Review: 'Petite Maman' is a deftly told and quietly moving story of the bonds between mothers and daughters

May 05, 2022 by Sean P. Means

French filmmaker Céline Sciamma makes a small, perfect gem with “Petite Maman,” a quiet story of a little girl finding connection with her mother — a movie that’s as thematically different and emotionally moving as her torrid period romance, “Portrait of a Lady on Fire.”

This spartan drama centers on Nelly (played by Joséphine Sanz), an 8-year-old girl who’s grandmother has just died. Sciamma, as writer and director, begins with Nelly saying goodbye to the other ladies she’s met in her grandmother’s nursing home. Then she rides along with her mom (Nina Meurisse) and dad (Stéphane Varupenne) to the house where Grandma lived — the house in which Nelly’s mother experienced her childhood.

While exploring the woods behind the house, Nelly finds a hut made out of tree branches — similar to the one her mother said she built when she was a child. Nelly also finds a little girl, about her age (and played by Joséphine’s sister, Gabrielle), in the hut. 

The girl, Marion, invites Nelly to play at her house on the other end of the path from Nelly’s grandma’s home. Marion’s house, where she lives with her mother (Margot Abascal), looks almost exactly like grandma’s — just 20-some years in the past. Nelly figures out, as the audience does, that Marion is her mother as a girl, and that the path between the two houses is really a time portal.

Sciamma doesn’t need expensive movie magic to make this act of time travel work. It’s powered by childhood magic, which is powerful enough for the task. The Sanz sisters — especially Joséphine as Nelly — make this relationship feel as natural as two girls who just met but are fast friends, because of a connection Nelly soon realizes she’s had since before she was born.

Nelly gets to see her mother in a new light, by seeing Marion’s mother — Nelly’s grandmother — as a woman in her 40s, rather than the gray-haired woman she knew from trips to the nursing home. The parallels between Marion and her mom, and Nelly and the adult Marion, are portrayed quietly and subtly, but still pack an emotional wallop.
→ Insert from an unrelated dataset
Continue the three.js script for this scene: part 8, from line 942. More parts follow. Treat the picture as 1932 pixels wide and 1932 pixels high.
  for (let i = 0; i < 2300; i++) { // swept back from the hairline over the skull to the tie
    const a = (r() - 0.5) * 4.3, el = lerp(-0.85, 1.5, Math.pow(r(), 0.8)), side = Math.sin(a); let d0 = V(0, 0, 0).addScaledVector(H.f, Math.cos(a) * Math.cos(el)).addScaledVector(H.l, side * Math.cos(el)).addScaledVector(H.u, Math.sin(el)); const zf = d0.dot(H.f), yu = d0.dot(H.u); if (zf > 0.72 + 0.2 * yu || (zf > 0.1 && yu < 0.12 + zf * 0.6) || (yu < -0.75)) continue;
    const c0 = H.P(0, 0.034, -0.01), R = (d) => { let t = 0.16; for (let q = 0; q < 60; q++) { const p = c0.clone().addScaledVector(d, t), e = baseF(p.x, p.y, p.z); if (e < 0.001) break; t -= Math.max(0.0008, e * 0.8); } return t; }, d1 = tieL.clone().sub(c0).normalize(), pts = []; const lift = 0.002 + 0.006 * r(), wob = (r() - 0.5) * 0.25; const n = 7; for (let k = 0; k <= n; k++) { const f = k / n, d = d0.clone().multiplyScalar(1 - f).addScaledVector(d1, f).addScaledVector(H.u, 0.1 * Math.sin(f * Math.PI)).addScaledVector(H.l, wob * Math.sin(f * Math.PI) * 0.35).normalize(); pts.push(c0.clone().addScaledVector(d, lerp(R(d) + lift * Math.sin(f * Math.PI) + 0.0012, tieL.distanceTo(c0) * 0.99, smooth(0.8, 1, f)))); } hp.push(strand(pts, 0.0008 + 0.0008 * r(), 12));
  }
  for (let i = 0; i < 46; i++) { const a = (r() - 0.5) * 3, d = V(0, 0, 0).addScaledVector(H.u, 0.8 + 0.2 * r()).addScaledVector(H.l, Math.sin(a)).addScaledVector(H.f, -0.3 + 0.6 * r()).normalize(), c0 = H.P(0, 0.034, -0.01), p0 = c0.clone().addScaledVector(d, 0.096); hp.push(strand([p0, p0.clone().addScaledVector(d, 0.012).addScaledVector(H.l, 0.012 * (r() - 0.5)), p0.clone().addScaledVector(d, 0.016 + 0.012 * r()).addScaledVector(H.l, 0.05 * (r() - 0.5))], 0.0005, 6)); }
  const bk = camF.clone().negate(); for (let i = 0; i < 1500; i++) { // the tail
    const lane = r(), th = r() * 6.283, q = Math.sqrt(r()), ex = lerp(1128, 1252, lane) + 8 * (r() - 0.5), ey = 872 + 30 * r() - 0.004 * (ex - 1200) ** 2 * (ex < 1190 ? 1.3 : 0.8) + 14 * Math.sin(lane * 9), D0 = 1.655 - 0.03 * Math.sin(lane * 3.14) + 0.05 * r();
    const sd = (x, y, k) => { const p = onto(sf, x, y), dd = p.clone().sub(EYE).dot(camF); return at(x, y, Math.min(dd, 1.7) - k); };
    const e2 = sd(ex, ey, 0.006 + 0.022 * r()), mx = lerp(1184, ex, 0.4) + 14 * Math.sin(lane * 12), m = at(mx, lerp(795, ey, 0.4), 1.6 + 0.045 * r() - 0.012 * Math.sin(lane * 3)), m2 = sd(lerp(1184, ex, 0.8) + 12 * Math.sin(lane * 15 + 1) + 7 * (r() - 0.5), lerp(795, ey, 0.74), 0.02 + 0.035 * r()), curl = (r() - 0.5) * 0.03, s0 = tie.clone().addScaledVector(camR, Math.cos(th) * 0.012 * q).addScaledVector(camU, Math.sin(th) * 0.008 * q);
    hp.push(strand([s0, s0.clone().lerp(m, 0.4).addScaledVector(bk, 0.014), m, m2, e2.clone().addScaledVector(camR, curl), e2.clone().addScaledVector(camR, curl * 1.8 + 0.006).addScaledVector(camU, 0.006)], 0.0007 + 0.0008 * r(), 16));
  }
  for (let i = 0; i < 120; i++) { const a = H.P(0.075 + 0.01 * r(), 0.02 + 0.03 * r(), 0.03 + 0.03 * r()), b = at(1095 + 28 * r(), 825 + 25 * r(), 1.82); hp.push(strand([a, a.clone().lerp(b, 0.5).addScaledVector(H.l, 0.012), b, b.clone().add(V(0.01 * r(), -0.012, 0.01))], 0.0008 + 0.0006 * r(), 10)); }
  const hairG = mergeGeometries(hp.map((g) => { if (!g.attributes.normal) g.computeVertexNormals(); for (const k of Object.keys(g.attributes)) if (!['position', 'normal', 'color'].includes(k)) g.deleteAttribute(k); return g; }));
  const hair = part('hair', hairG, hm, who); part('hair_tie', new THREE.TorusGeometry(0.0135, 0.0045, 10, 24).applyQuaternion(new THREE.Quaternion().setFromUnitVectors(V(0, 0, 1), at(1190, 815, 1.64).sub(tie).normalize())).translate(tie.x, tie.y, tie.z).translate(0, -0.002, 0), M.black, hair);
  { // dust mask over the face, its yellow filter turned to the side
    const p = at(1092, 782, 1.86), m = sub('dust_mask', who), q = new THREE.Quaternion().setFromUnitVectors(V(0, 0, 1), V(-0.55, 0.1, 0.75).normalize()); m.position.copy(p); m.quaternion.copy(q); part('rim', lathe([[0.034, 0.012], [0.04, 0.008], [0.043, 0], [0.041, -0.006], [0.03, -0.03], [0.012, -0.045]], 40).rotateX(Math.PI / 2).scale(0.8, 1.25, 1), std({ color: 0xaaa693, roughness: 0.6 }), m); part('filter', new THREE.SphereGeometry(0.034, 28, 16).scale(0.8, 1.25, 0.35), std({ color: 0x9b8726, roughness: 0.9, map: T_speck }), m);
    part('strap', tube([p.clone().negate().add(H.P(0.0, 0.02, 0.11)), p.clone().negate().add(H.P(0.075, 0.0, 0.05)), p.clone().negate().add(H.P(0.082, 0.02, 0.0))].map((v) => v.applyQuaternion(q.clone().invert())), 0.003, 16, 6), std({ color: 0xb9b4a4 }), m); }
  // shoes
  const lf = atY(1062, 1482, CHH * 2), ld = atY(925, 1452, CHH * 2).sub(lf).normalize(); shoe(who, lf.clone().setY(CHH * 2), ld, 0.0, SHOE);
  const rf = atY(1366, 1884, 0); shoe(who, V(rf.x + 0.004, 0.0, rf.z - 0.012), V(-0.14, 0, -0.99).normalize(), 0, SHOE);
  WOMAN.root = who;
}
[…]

“Petite Maman” is a marvel of storytelling efficiency, as Sciamma takes us through Nelly’s and Marion’s story, and leaves us in a puddle of well-earned tears, all in a mere 72 minutes. Sciamma pours meaning into every move, every moment, every object, in a beautiful story about two daughters and two mothers, and what separates and bonds them.

——

‘Petite Maman’

★★★★

Opens Friday, May 6, at the Broadway Centre Cinemas (Salt Lake City). Rated PG for some thematic elements and brief smoking. Running time: 72 minutes; in French with subtitles.